Data shown:
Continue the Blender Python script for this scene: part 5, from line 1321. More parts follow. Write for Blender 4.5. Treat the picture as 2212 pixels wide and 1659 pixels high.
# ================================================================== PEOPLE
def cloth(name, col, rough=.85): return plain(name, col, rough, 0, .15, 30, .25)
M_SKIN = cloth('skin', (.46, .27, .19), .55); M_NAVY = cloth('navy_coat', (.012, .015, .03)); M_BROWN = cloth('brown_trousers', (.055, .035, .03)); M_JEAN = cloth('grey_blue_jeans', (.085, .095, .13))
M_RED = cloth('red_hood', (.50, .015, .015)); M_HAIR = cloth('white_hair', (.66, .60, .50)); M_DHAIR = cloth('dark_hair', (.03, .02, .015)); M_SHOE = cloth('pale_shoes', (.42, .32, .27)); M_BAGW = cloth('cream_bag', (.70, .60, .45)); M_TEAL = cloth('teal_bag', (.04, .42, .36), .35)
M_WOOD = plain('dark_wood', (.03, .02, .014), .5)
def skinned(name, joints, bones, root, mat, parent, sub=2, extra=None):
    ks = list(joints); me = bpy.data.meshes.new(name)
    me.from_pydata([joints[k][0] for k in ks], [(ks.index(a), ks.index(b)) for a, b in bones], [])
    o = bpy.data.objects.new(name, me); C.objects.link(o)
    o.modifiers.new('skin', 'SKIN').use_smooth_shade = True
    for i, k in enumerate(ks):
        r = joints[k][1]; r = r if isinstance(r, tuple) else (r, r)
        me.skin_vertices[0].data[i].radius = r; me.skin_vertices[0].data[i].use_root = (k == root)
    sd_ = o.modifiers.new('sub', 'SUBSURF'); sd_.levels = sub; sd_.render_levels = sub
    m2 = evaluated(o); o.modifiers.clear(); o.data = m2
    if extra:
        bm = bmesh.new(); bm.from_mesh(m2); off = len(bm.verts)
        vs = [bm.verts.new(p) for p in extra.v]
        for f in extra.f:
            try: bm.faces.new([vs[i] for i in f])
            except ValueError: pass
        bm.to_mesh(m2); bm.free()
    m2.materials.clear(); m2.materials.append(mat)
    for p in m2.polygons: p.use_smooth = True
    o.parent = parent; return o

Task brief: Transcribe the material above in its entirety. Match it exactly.

Reply to the task:
Continue the Blender Python script for this scene: part 5, from line 1321. More parts follow. Write for Blender 4.5. Treat the picture as 2212 pixels wide and 1659 pixels high.
# ================================================================== PEOPLE
def cloth(name, col, rough=.85): return plain(name, col, rough, 0, .15, 30, .25)
M_SKIN = cloth('skin', (.46, .27, .19), .55); M_NAVY = cloth('navy_coat', (.012, .015, .03)); M_BROWN = cloth('brown_trousers', (.055, .035, .03)); M_JEAN = cloth('grey_blue_jeans', (.085, .095, .13))
M_RED = cloth('red_hood', (.50, .015, .015)); M_HAIR = cloth('white_hair', (.66, .60, .50)); M_DHAIR = cloth('dark_hair', (.03, .02, .015)); M_SHOE = cloth('pale_shoes', (.42, .32, .27)); M_BAGW = cloth('cream_bag', (.70, .60, .45)); M_TEAL = cloth('teal_bag', (.04, .42, .36), .35)
M_WOOD = plain('dark_wood', (.03, .02, .014), .5)
def skinned(name, joints, bones, root, mat, parent, sub=2, extra=None):
    ks = list(joints); me = bpy.data.meshes.new(name)
    me.from_pydata([joints[k][0] for k in ks], [(ks.index(a), ks.index(b)) for a, b in bones], [])
    o = bpy.data.objects.new(name, me); C.objects.link(o)
    o.modifiers.new('skin', 'SKIN').use_smooth_shade = True
    for i, k in enumerate(ks):
        r = joints[k][1]; r = r if isinstance(r, tuple) else (r, r)
        me.skin_vertices[0].data[i].radius = r; me.skin_vertices[0].data[i].use_root = (k == root)
    sd_ = o.modifiers.new('sub', 'SUBSURF'); sd_.levels = sub; sd_.render_levels = sub
    m2 = evaluated(o); o.modifiers.clear(); o.data = m2
    if extra:
        bm = bmesh.new(); bm.from_mesh(m2); off = len(bm.verts)
        vs = [bm.verts.new(p) for p in extra.v]
        for f in extra.f:
            try: bm.faces.new([vs[i] for i in f])
            except ValueError: pass
        bm.to_mesh(m2); bm.free()
    m2.materials.clear(); m2.materials.append(mat)
    for p in m2.polygons: p.use_smooth = True
    o.parent = parent; return o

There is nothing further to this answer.